Kamis, 22 Januari 2015

Sepahit Kopi Hitam

Pahit kopi hitam sore itu menamparku akan realita hidup.

Hembusan angin sore menusuk tajam permukaan kulit seolah-olah ingin menyadarkanku dari alam bawah sadarku.

Kutengguk kembali kopi didalam gelas itu.

Rasa pahit dan panas membasahi tenggorokanku. Membuat jantungku berdetak lebih cepat. Adrenalinku terpacu, tetapi  malah membuatku  merasa lebih tenang.

Aku tidak tahu bagaimana cara roda hidup berputar. Aku pun tidak mengerti bagaimana alam selalu tahu isi kepala kami—para yang hidup. Dan aku tidak bisa tidak peduli akan kemisteriusan semesta bekerja dan memengaruhi hari-hari setiap yang bernapas.

Aku merasa tidak adil. Tidak adil akan keadilan yang entah nyata atau maya di dunia ini.

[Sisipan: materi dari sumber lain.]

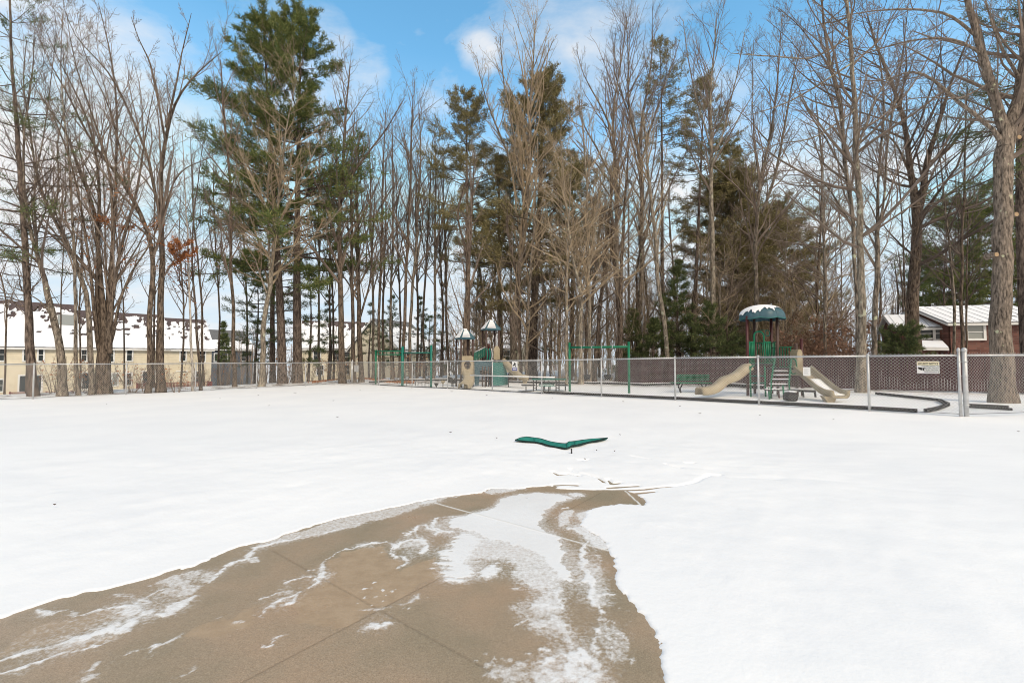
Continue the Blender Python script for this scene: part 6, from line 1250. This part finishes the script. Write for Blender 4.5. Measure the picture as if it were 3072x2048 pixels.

Bagaimana bisa kesejahteraan dan kesengsaraan tidak mempunyai porsi yang sama pada dunia, yang usut punya usut, ada keadilan didalamnya.

Bagaimana bisa kecurangan dan kelicikan lebih mengusai dan memenangkan pertarungan hidup dibandingkan dengan kelurusan dan kejujuran yang seharunya menjadi moral utama.

Bagaimana bisa kecantikan dan ketampanan menjadi lebih berat timbangannya dari pada kesopanan dan kesantunan.

Tidakkah seharusnya keadilan membuat segala timbangan menjadi seimbang?

Hidup memang pahit.

Sepahit kopi hitam soreku.

Walaupun aku tahu, sepahit apapun kopi hitam, kita masih tetap menikmatinya.

Dan aku mencoba belajar untuk menikmati hidup dari secangkir kopi hitam.

Walau tetap, ketidakadilan yang merajalela.